Beebeezed · 19/08/2019 10:23

If he didn’t know you’d be home I’d be very very suspicious OP

jesuschristwtf · 19/08/2019 10:23

Jesus op. How many times do you want to post about this? If you can’t see it by now, then you’re either blind or you just like posting for fun. Stop wasting energy and time - surely your life is worth more than this?

Totalwasteofpaper · 19/08/2019 10:25

OP do you actually need to see the penis go in before you realise what this man is up to?

This was my first thought too...
Stop posting about him and just leave him.l already...

WhatNoNotYouAgain · 19/08/2019 10:26

I don't see how this can be innocent, I'm sorry OP.

Soubriquet · 19/08/2019 10:26

OPs previous thread

OP read this again.

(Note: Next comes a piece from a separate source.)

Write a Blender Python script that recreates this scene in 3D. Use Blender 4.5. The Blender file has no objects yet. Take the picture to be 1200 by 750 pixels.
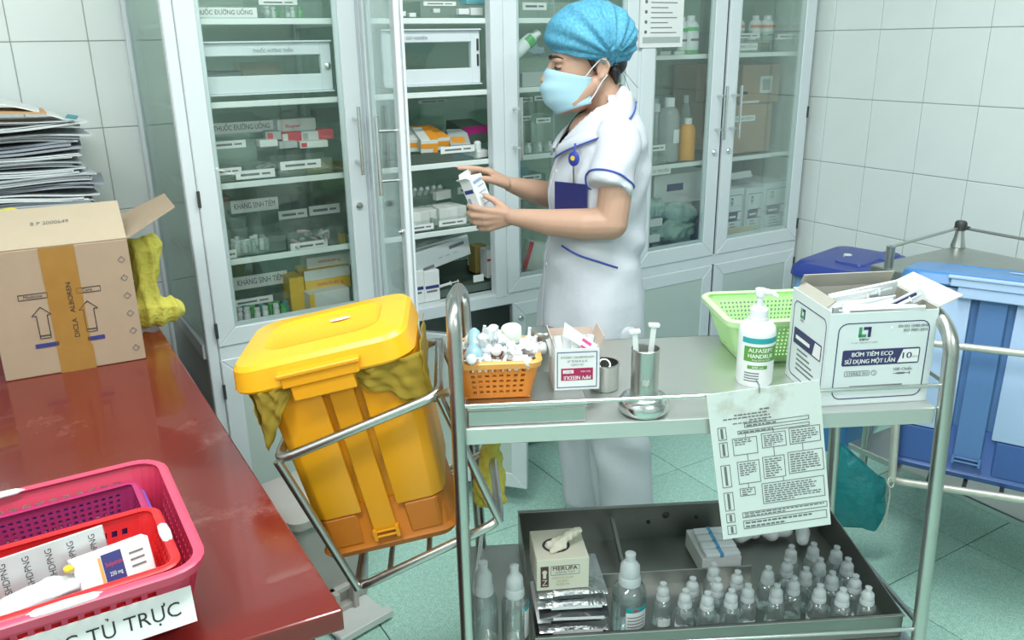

And again. Then read your new thread

It couldn’t be more obvious unless he had a massive billboard claiming “I am fucking Steve”!!

SirGawain · 19/08/2019 10:27

Occams Razor

Absolutely🙁

0pheIiaBaIIs · 19/08/2019 10:27

Of course he's cheating.

walkintheparc · 19/08/2019 10:28

I second other posters - if I dropped a true 'friend' at their house just before 9 (when I needed to be at work) I would stay in the car, not walk around 'like I owned the place'.

It's clear, along with the other dodgy behaviour that they came to your home to have sex. Sorry OP.